DATASET EXCERPT
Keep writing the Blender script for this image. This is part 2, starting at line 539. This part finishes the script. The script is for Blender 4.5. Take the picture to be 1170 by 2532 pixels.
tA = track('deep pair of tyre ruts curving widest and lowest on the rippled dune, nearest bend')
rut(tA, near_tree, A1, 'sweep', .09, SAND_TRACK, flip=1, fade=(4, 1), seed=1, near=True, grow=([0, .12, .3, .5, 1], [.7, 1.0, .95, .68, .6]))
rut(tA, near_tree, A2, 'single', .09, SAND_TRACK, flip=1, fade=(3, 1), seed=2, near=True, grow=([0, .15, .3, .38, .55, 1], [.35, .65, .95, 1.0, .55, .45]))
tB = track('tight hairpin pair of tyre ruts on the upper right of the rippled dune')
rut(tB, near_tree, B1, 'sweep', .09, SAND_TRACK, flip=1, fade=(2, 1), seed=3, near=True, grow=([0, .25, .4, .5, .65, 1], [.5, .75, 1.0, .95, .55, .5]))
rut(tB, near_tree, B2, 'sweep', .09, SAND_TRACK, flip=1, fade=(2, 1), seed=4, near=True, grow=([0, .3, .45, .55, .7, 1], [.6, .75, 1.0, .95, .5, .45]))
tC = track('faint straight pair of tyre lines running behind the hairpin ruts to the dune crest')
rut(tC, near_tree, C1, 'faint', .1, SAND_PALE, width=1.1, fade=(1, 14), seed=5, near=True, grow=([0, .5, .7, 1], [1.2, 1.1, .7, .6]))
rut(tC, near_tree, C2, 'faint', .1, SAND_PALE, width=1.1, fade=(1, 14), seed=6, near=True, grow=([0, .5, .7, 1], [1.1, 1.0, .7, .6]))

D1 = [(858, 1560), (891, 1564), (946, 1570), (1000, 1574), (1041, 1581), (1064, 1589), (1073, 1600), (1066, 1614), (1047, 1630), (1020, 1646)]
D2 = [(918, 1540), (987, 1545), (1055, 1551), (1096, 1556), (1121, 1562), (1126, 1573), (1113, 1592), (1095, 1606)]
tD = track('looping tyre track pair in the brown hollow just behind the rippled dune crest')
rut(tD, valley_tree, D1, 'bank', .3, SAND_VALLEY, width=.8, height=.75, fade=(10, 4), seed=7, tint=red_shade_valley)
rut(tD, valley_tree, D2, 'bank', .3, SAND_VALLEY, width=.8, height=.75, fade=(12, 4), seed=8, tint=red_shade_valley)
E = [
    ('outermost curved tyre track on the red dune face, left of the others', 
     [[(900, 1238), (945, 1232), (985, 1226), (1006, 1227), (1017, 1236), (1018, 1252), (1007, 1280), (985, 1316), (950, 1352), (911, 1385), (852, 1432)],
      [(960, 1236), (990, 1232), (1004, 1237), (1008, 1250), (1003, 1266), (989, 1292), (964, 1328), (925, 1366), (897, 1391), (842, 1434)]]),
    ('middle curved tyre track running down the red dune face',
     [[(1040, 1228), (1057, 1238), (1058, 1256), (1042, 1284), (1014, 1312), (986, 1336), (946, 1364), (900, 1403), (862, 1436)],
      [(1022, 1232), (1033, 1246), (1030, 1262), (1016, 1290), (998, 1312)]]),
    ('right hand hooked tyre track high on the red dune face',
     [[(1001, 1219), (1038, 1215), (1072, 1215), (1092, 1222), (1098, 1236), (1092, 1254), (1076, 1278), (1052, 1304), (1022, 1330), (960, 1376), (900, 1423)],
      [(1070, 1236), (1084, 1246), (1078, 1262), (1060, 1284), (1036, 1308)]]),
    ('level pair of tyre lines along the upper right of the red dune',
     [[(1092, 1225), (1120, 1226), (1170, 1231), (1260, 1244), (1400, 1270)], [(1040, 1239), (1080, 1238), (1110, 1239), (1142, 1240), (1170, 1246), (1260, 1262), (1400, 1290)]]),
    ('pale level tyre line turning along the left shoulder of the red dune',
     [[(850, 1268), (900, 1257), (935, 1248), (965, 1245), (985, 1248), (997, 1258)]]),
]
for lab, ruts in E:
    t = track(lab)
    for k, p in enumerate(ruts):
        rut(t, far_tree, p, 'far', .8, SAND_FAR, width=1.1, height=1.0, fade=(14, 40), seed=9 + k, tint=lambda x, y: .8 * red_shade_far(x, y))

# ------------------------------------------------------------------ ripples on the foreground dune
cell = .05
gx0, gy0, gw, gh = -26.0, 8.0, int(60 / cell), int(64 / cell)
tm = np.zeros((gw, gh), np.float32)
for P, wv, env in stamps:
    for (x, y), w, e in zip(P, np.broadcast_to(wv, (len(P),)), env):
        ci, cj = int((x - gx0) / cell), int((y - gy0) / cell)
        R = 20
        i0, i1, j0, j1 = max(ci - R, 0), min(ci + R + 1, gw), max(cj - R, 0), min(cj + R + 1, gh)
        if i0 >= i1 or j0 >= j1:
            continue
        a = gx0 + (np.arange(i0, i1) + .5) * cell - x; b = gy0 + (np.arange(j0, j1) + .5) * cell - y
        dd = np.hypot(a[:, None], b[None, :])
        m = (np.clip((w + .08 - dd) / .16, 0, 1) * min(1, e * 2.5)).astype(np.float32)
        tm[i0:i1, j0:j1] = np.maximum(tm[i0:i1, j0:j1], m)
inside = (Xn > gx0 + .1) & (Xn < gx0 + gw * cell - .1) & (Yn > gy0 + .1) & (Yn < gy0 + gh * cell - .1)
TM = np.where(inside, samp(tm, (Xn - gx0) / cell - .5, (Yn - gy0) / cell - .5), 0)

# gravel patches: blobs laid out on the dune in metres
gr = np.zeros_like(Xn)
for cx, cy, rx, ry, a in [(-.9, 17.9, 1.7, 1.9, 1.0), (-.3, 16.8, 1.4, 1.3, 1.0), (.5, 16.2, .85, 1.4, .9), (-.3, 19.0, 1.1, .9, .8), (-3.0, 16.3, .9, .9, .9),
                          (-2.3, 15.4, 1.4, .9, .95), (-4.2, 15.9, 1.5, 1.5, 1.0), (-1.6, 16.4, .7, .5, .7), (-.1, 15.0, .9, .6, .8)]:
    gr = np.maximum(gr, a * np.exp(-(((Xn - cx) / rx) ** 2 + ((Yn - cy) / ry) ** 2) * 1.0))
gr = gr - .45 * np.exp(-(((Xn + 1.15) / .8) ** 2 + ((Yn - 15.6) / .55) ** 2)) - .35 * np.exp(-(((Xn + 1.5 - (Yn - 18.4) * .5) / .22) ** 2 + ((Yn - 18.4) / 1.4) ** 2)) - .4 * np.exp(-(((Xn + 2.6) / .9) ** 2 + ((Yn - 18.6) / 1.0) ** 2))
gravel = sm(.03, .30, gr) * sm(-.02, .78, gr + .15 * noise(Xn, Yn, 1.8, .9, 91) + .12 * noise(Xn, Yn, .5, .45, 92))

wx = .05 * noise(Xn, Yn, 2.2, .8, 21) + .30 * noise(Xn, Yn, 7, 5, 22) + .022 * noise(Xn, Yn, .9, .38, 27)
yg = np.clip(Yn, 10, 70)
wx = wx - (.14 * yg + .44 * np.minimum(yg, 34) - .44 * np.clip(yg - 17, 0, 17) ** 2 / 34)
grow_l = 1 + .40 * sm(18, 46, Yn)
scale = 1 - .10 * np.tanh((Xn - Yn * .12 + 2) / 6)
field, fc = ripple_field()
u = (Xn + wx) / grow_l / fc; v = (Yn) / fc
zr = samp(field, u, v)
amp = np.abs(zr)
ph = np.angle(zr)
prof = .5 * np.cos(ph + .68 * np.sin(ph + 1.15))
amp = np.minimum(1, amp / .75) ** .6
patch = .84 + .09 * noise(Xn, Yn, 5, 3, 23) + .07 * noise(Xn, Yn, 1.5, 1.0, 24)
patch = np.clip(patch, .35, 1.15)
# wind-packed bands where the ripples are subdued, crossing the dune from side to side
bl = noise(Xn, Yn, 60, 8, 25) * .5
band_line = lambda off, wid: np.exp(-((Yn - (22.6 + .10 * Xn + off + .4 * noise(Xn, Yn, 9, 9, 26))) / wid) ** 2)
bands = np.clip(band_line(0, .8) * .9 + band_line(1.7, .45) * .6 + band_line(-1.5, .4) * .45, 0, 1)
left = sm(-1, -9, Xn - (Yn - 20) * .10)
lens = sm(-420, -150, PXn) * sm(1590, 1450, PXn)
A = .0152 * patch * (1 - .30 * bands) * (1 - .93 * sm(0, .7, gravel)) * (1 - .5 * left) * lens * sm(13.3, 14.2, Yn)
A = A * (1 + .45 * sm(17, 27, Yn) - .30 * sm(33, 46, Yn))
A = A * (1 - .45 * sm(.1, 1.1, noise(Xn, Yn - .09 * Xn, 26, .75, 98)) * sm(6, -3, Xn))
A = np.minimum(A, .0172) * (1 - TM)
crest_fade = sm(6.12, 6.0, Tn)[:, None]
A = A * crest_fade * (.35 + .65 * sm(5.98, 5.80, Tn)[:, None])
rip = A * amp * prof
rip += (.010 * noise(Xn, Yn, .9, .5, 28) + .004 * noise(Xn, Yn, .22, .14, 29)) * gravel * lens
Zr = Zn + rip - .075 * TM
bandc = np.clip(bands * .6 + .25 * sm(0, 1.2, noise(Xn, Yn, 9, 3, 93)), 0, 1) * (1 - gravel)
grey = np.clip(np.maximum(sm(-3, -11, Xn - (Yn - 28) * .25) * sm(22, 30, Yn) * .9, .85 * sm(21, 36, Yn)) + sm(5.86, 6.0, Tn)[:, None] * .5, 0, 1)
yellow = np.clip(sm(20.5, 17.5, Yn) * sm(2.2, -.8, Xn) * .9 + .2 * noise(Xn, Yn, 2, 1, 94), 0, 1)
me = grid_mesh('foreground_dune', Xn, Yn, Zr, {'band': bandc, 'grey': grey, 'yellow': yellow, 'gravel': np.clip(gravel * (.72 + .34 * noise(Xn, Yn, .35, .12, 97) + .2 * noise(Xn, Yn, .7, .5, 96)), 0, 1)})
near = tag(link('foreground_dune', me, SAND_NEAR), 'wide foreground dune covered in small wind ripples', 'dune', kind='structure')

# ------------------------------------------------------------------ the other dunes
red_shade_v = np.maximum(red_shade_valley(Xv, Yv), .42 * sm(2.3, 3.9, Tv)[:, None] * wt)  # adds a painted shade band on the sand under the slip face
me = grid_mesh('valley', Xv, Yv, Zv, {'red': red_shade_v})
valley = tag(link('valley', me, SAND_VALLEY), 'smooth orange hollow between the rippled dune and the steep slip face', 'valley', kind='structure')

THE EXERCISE
Print exactly, and only, the lines beginning at the top of the listing and ending at the line with "[1.1, 1.0, .7, .6]))".

RESULT
Keep writing the Blender script for this image. This is part 2, starting at line 539. This part finishes the script. The script is for Blender 4.5. Take the picture to be 1170 by 2532 pixels.
tA = track('deep pair of tyre ruts curving widest and lowest on the rippled dune, nearest bend')
rut(tA, near_tree, A1, 'sweep', .09, SAND_TRACK, flip=1, fade=(4, 1), seed=1, near=True, grow=([0, .12, .3, .5, 1], [.7, 1.0, .95, .68, .6]))
rut(tA, near_tree, A2, 'single', .09, SAND_TRACK, flip=1, fade=(3, 1), seed=2, near=True, grow=([0, .15, .3, .38, .55, 1], [.35, .65, .95, 1.0, .55, .45]))
tB = track('tight hairpin pair of tyre ruts on the upper right of the rippled dune')
rut(tB, near_tree, B1, 'sweep', .09, SAND_TRACK, flip=1, fade=(2, 1), seed=3, near=True, grow=([0, .25, .4, .5, .65, 1], [.5, .75, 1.0, .95, .55, .5]))
rut(tB, near_tree, B2, 'sweep', .09, SAND_TRACK, flip=1, fade=(2, 1), seed=4, near=True, grow=([0, .3, .45, .55, .7, 1], [.6, .75, 1.0, .95, .5, .45]))
tC = track('faint straight pair of tyre lines running behind the hairpin ruts to the dune crest')
rut(tC, near_tree, C1, 'faint', .1, SAND_PALE, width=1.1, fade=(1, 14), seed=5, near=True, grow=([0, .5, .7, 1], [1.2, 1.1, .7, .6]))
rut(tC, near_tree, C2, 'faint', .1, SAND_PALE, width=1.1, fade=(1, 14), seed=6, near=True, grow=([0, .5, .7, 1], [1.1, 1.0, .7, .6]))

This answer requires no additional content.